Der IS bekannte sich zu dem Absturz

Die Rakete sei auch von einem weiteren Thomson-Flugzeug aus beobachtet worden, das zur gleichen Zeit in Scharm el Scheich ankam, wie die Zeitung weiter meldete. Auch die Fluggesellschaft bestätigte den Vorfall, hob aber hervor, dass die Behörden damals zu dem Schluss gekommen seien, dass Flüge nach Scharm el Scheich weiterhin "sicher" seien.

Auf die russische Passagiermaschine mit 224 Menschen an Bord war vor einer Woche nach dem Start in Scharm el Scheich möglicherweise ein Bombenanschlag verübt worden. Die britischen und US-Geheimdienste halten es für wahrscheinlich, dass eine Bombe an Bord geschmuggelt wurde.

Der ägyptische Ableger der Dschihadistenmiliz Islamischer Staat (IS) bekannt sich dazu, die Maschine zum Absturz gebracht zu haben. Die Regierung in Kairo betonte am Samstag aber, dass noch verschiedene Absturzursachen in Frage kämen und es noch keine gesicherten Erkenntnisse gebe.

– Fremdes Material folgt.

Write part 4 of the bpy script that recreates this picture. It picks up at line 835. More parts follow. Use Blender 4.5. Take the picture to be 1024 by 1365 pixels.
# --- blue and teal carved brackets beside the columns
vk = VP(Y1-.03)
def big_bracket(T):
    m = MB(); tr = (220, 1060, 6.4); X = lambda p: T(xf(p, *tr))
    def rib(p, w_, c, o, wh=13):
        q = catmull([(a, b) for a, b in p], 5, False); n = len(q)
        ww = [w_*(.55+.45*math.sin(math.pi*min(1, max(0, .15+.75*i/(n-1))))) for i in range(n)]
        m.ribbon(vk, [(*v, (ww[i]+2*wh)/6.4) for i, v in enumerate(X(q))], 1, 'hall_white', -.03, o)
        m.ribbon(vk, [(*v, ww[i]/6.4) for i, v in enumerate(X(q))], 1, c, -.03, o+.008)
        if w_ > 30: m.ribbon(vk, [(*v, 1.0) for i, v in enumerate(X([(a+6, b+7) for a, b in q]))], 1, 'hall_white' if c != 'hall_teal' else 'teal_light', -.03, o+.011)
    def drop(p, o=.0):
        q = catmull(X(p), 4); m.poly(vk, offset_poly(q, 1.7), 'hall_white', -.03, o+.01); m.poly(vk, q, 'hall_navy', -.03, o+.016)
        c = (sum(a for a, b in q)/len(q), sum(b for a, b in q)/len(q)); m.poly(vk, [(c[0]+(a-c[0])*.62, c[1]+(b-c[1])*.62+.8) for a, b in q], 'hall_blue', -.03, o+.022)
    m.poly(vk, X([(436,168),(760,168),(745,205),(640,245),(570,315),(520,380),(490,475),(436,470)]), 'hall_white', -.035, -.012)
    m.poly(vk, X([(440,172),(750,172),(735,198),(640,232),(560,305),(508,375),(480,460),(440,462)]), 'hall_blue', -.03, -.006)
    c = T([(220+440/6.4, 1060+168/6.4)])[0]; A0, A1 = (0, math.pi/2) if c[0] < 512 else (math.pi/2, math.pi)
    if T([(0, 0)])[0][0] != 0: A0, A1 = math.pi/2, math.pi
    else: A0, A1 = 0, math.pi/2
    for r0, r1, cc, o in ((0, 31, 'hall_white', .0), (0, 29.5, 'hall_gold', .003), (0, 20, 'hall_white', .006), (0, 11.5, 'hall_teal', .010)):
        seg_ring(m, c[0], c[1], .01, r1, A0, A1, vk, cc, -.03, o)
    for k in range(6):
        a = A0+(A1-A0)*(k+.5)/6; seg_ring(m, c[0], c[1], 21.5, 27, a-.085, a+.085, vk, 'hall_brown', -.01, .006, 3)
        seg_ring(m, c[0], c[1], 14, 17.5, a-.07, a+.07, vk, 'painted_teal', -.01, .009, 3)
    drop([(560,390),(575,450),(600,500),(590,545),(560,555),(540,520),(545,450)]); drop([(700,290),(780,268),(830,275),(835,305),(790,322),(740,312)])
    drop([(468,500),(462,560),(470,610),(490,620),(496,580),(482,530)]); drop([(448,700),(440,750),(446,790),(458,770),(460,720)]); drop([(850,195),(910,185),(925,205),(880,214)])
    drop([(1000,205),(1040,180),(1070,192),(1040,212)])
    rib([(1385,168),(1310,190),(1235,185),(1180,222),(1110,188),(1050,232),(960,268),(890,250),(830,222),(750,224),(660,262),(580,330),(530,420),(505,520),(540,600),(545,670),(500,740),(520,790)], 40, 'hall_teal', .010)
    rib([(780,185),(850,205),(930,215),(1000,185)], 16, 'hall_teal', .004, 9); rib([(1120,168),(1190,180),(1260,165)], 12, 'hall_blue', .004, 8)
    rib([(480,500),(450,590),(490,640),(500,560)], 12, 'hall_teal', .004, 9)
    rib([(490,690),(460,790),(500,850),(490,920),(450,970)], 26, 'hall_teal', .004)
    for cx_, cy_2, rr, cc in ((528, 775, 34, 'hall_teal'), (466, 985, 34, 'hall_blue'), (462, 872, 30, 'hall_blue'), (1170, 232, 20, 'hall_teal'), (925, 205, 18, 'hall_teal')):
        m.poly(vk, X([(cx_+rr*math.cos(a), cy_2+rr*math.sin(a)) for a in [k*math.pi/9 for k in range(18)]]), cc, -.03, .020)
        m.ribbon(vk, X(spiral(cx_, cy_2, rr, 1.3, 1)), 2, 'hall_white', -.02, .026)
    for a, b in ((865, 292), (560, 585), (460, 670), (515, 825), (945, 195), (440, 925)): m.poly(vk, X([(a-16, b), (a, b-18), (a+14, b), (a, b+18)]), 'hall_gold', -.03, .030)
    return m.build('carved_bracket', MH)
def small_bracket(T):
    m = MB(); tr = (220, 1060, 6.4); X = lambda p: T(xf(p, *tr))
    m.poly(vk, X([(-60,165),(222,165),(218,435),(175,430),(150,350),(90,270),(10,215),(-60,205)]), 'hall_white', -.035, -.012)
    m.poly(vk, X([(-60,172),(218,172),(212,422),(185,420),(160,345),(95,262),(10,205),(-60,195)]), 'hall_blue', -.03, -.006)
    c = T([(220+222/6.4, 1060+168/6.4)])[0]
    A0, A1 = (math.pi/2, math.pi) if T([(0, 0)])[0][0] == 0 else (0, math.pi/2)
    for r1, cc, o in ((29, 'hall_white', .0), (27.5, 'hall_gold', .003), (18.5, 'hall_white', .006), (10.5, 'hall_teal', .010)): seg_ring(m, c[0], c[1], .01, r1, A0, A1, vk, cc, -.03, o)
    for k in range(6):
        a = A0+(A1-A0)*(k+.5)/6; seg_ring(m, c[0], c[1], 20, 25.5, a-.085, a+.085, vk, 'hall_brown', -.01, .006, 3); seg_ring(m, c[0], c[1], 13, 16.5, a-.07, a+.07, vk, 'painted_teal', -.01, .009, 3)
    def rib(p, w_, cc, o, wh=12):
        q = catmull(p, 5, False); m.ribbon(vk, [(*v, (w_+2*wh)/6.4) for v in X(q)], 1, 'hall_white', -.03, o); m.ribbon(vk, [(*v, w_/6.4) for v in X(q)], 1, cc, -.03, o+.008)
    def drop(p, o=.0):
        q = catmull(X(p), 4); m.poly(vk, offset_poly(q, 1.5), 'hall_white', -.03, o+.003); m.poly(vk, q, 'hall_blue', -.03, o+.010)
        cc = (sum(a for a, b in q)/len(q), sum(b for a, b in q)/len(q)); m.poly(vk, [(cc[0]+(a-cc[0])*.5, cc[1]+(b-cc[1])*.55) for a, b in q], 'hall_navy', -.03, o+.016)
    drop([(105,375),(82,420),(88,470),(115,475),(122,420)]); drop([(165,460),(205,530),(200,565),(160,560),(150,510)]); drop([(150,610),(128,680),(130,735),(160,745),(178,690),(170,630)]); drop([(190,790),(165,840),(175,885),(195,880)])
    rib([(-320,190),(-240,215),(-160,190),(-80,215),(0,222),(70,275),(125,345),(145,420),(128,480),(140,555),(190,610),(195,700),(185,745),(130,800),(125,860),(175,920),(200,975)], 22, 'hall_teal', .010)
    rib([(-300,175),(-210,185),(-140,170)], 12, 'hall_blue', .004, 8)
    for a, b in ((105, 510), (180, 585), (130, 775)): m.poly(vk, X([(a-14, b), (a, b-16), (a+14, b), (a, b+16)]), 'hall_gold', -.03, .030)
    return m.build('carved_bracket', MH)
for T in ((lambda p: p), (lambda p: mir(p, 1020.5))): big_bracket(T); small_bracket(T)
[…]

Eine Woche nach dem Absturz eines russischen Ferienfliegers über der Sinai-Halbinsel will Ägypten keine offiziellen Ermittlungsergebnisse nennen. „Wir werden uns keine Hypothese zu eigen machen, bevor die Untersuchung nicht abgeschlossenen ist und ein umfassender Bericht die Wahrheit aufdecken kann“, sagte Außenminister Samih Schukri am Samstag in Kairo. Es würden keine Szenarien ausgeschlossen.

Kairo beschwerte sich am Samstag, dass Erkentnisse nicht geteilt worden seien. Wegen des russischen Flugverbots nach Ägypten sitzen nach Behördenangaben rund 80 000 Russen an ihren Urlaubsorten fest. Die meisten von ihnen befänden sich in den Badeorten Hurghada und Scharm el Scheich am Roten Meer, sagte der Chef der Tourismusbehörde, Oleg Safonow, in Moskau.

Seit Freitag fliegen russische Flugzeuge nicht mehr nach Ägypten

Zehn Maschinen hätten bereits russische Reisende aus Ägypten ausgeflogen, sagte der Leiter des Krisenstabes, Vizeregierungschef Arkadi Dworkowitsch. Präsident Wladimir Putin hatte am Freitag sämtliche Flüge zwischen Russland und Ägypten einstellen lassen. Zuvor hatten mehrere westeuropäische Länder Flüge nach Scharm el Scheich ausgesetzt.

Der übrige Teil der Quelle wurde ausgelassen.